If injected by the container, a provider returns instances managed by the container. Consequently, the provider of a singleton type would always return the same instance, while other providers would always return a new one.

We can update our view model to take a Provider<DetailViewModel> as a dependency:

class ListViewModel {
    
    // ...
    let detailProvider: Provider<DetailViewModel>

    init(apiService: APIService, @escaping Provider<DetailViewModel> detailProvider) {
        // ...
        self.detailProvider = detailProvider
    }

    // ...

    func didSelect(item: Item) {
        let vm = detailProvider()
        // ...
    }
}

The generated code is instantaneously updated accordingly:

public func listViewModel() -> ListViewModel {
    return ListViewModel(
        apiService: apiService(),
        detailProvider: detailViewModel
    )
}

Every function of the container matches the signature of a provider for the return type, so it can be easily passed whenever a provider is requested (detailViewModel in this case). Since the generated methods in the container take into account whether a type was defined as singleton, the providers will as well.

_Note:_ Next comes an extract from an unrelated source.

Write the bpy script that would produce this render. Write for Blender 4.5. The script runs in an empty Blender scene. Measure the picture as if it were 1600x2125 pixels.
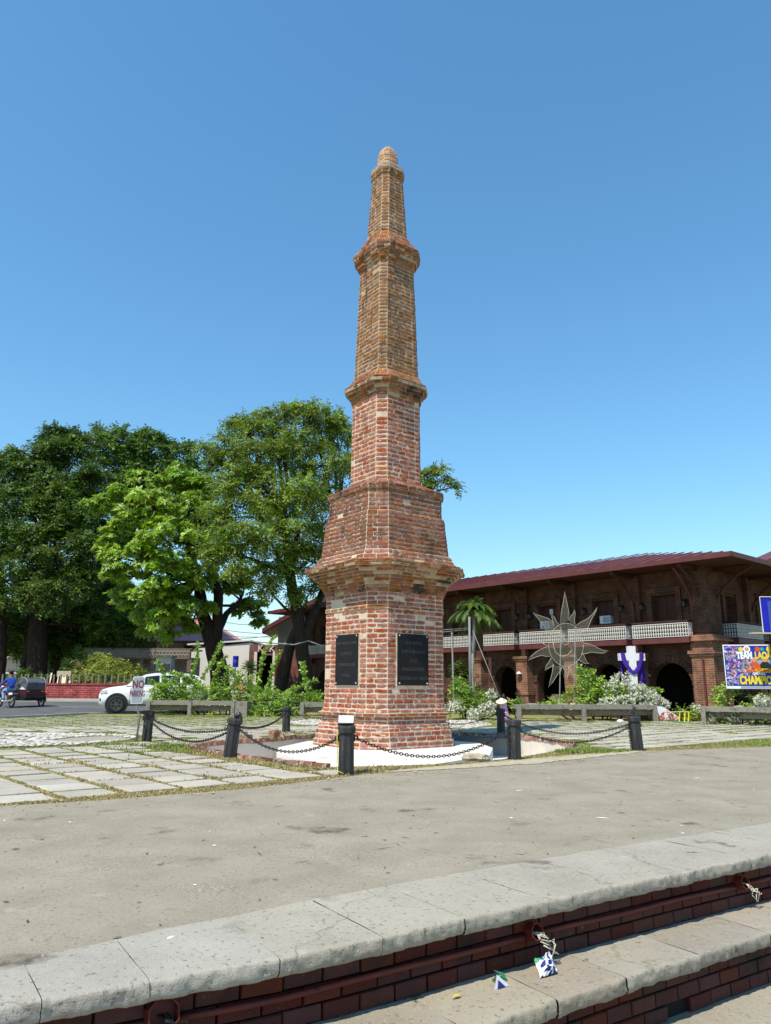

The ListViewModel no longer needs to know about the DetailViewModel’s dependencies. If the dependencies of the latter would change, ListViewModel would not have to be updated. That’s quite elegant!

The result of this experiment in compile-time dependency injection has its limitations, but it does illustrate that code-generation is an compelling approach to solving existing problems or improving existing patterns. It has gained widespread use in other communities, so it’s interesting to see if the same could happen to Swift.